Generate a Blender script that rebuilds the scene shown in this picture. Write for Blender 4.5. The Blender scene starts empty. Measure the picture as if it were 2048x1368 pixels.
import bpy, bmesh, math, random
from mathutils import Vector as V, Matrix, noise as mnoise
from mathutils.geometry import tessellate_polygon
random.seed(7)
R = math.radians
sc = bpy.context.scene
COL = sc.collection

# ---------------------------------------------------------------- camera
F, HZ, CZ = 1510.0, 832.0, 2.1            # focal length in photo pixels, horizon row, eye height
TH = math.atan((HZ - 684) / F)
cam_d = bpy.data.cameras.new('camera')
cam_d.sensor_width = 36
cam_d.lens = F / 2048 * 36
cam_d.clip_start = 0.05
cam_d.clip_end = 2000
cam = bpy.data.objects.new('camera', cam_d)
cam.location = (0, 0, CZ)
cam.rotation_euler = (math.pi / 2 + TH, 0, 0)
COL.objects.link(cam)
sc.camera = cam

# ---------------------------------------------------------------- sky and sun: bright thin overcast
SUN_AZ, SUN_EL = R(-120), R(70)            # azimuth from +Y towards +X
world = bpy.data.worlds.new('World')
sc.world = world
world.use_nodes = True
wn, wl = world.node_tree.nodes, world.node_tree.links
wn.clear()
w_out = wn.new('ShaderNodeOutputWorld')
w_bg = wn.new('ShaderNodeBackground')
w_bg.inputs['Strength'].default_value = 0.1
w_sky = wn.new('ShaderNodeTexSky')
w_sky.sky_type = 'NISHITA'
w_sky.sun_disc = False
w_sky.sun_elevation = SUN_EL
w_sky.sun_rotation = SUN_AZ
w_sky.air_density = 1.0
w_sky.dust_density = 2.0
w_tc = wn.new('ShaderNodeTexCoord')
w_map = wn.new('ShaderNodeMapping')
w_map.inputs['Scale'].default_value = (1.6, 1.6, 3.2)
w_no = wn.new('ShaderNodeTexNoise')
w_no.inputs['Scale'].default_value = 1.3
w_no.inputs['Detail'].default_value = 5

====

Repeat the material word for word, in full.

EXPECTED ANSWER:
Generate a Blender script that rebuilds the scene shown in this picture. Write for Blender 4.5. The Blender scene starts empty. Measure the picture as if it were 2048x1368 pixels.
import bpy, bmesh, math, random
from mathutils import Vector as V, Matrix, noise as mnoise
from mathutils.geometry import tessellate_polygon
random.seed(7)
R = math.radians
sc = bpy.context.scene
COL = sc.collection

# ---------------------------------------------------------------- camera
F, HZ, CZ = 1510.0, 832.0, 2.1            # focal length in photo pixels, horizon row, eye height
TH = math.atan((HZ - 684) / F)
cam_d = bpy.data.cameras.new('camera')
cam_d.sensor_width = 36
cam_d.lens = F / 2048 * 36
cam_d.clip_start = 0.05
cam_d.clip_end = 2000
cam = bpy.data.objects.new('camera', cam_d)
cam.location = (0, 0, CZ)
cam.rotation_euler = (math.pi / 2 + TH, 0, 0)
COL.objects.link(cam)
sc.camera = cam

# ---------------------------------------------------------------- sky and sun: bright thin overcast
SUN_AZ, SUN_EL = R(-120), R(70)            # azimuth from +Y towards +X
world = bpy.data.worlds.new('World')
sc.world = world
world.use_nodes = True
wn, wl = world.node_tree.nodes, world.node_tree.links
wn.clear()
w_out = wn.new('ShaderNodeOutputWorld')
w_bg = wn.new('ShaderNodeBackground')
w_bg.inputs['Strength'].default_value = 0.1
w_sky = wn.new('ShaderNodeTexSky')
w_sky.sky_type = 'NISHITA'
w_sky.sun_disc = False
w_sky.sun_elevation = SUN_EL
w_sky.sun_rotation = SUN_AZ
w_sky.air_density = 1.0
w_sky.dust_density = 2.0
w_tc = wn.new('ShaderNodeTexCoord')
w_map = wn.new('ShaderNodeMapping')
w_map.inputs['Scale'].default_value = (1.6, 1.6, 3.2)
w_no = wn.new('ShaderNodeTexNoise')
w_no.inputs['Scale'].default_value = 1.3
w_no.inputs['Detail'].default_value = 5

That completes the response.